Written exercise:
Starting at the first line of the data below, write out each line exactly until you reach the line containing "mb.add(vs, fs, True);", and include that line too.

Collected data:
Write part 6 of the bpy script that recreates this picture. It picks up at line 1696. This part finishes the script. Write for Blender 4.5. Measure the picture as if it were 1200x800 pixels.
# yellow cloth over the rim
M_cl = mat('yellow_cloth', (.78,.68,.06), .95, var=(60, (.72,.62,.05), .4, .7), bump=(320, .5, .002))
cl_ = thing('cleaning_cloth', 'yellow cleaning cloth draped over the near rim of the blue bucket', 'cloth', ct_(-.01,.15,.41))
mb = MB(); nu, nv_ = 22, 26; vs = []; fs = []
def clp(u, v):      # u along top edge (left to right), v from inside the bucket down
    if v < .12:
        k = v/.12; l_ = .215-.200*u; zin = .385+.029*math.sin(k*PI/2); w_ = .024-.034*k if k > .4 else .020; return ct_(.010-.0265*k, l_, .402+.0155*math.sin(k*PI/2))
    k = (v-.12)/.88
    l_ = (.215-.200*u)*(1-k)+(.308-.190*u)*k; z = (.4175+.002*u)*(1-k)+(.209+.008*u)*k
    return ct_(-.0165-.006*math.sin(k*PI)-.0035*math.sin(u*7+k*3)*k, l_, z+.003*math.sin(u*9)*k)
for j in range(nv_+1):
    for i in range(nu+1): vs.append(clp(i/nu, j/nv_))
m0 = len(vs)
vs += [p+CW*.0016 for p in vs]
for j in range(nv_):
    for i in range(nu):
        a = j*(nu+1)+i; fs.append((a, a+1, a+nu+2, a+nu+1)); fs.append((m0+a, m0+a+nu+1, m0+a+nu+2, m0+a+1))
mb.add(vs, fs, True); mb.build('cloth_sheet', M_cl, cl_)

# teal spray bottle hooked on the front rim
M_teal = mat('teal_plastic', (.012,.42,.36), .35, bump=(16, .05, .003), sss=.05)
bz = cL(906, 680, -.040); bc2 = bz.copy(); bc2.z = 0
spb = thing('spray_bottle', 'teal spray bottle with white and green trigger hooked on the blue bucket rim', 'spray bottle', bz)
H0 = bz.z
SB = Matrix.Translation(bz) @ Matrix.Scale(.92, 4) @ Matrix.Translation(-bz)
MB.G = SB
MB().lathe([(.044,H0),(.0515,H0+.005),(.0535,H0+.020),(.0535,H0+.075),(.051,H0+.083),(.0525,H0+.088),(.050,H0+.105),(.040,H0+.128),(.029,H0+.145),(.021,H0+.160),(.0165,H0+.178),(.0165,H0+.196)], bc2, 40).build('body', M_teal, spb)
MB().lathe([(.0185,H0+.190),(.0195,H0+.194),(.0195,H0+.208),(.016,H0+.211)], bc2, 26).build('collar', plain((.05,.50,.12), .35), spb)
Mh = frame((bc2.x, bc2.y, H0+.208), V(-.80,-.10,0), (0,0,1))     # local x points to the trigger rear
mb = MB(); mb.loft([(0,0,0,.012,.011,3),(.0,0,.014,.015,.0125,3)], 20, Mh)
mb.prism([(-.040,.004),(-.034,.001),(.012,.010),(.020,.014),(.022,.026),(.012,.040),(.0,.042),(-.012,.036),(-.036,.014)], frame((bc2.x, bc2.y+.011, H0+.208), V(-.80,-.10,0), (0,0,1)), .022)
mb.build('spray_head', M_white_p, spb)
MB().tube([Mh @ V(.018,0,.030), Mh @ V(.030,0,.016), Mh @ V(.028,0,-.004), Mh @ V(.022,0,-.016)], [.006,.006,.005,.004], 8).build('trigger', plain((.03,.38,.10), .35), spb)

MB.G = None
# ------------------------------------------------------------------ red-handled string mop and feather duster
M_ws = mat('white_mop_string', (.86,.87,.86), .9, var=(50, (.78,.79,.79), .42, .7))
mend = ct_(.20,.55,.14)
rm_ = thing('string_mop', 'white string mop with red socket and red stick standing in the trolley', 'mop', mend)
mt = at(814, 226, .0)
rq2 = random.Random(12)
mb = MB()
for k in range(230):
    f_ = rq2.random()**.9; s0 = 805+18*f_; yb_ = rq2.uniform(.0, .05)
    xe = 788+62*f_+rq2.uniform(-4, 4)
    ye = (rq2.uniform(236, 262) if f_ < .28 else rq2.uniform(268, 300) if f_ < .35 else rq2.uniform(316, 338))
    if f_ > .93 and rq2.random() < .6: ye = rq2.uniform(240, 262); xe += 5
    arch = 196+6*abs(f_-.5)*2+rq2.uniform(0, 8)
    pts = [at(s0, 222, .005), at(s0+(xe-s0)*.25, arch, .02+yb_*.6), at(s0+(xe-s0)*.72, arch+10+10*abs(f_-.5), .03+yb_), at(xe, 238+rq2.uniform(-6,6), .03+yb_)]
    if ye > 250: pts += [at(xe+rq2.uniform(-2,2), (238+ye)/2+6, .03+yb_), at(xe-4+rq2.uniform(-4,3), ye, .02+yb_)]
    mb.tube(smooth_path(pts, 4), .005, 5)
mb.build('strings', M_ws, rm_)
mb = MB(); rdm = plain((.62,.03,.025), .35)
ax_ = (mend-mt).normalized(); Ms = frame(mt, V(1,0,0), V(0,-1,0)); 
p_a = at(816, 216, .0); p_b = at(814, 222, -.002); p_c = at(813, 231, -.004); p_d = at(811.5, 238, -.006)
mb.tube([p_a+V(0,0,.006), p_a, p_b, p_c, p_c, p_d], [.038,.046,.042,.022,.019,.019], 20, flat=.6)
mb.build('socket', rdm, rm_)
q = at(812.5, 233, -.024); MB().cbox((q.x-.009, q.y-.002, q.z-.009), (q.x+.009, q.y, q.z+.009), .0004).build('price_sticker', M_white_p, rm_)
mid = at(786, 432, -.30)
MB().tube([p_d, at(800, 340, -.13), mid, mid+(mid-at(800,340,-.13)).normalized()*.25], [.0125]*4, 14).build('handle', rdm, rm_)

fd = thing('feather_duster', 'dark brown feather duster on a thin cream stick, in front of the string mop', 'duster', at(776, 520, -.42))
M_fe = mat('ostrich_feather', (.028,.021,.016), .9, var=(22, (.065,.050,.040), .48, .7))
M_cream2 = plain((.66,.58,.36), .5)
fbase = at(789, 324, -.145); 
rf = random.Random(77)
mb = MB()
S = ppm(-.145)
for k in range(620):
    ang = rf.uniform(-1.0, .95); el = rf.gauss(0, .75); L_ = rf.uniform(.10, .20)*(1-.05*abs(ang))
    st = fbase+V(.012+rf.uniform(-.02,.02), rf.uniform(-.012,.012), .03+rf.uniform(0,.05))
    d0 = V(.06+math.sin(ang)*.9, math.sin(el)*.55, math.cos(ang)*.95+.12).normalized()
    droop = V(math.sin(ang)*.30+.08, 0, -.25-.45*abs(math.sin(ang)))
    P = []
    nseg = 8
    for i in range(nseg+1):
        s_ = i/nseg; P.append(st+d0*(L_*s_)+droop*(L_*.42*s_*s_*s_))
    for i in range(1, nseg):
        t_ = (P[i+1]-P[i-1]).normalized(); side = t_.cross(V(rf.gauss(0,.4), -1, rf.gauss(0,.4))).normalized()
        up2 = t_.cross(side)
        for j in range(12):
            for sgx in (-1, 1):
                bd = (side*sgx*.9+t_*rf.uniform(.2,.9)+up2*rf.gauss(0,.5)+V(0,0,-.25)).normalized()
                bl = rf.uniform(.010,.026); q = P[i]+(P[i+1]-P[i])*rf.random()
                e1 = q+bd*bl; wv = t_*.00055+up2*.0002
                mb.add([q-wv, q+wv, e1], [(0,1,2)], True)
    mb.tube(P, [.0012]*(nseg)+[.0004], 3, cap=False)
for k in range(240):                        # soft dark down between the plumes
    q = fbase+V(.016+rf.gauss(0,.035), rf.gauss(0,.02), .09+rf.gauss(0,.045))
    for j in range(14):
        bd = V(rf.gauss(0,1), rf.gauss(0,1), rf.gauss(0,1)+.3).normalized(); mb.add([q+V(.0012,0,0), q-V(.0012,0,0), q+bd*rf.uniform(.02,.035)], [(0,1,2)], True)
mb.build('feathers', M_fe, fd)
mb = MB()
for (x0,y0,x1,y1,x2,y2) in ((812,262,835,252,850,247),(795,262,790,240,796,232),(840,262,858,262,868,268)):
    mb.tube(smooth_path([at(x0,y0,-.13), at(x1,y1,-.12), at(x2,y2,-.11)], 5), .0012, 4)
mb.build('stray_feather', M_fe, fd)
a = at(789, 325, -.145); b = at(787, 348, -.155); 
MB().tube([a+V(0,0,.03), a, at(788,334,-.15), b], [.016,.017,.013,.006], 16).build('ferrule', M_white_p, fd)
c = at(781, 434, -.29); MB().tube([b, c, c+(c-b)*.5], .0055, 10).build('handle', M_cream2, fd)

The response:
Write part 6 of the bpy script that recreates this picture. It picks up at line 1696. This part finishes the script. Write for Blender 4.5. Measure the picture as if it were 1200x800 pixels.
# yellow cloth over the rim
M_cl = mat('yellow_cloth', (.78,.68,.06), .95, var=(60, (.72,.62,.05), .4, .7), bump=(320, .5, .002))
cl_ = thing('cleaning_cloth', 'yellow cleaning cloth draped over the near rim of the blue bucket', 'cloth', ct_(-.01,.15,.41))
mb = MB(); nu, nv_ = 22, 26; vs = []; fs = []
def clp(u, v):      # u along top edge (left to right), v from inside the bucket down
    if v < .12:
        k = v/.12; l_ = .215-.200*u; zin = .385+.029*math.sin(k*PI/2); w_ = .024-.034*k if k > .4 else .020; return ct_(.010-.0265*k, l_, .402+.0155*math.sin(k*PI/2))
    k = (v-.12)/.88
    l_ = (.215-.200*u)*(1-k)+(.308-.190*u)*k; z = (.4175+.002*u)*(1-k)+(.209+.008*u)*k
    return ct_(-.0165-.006*math.sin(k*PI)-.0035*math.sin(u*7+k*3)*k, l_, z+.003*math.sin(u*9)*k)
for j in range(nv_+1):
    for i in range(nu+1): vs.append(clp(i/nu, j/nv_))
m0 = len(vs)
vs += [p+CW*.0016 for p in vs]
for j in range(nv_):
    for i in range(nu):
        a = j*(nu+1)+i; fs.append((a, a+1, a+nu+2, a+nu+1)); fs.append((m0+a, m0+a+nu+1, m0+a+nu+2, m0+a+1))
mb.add(vs, fs, True); mb.build('cloth_sheet', M_cl, cl_)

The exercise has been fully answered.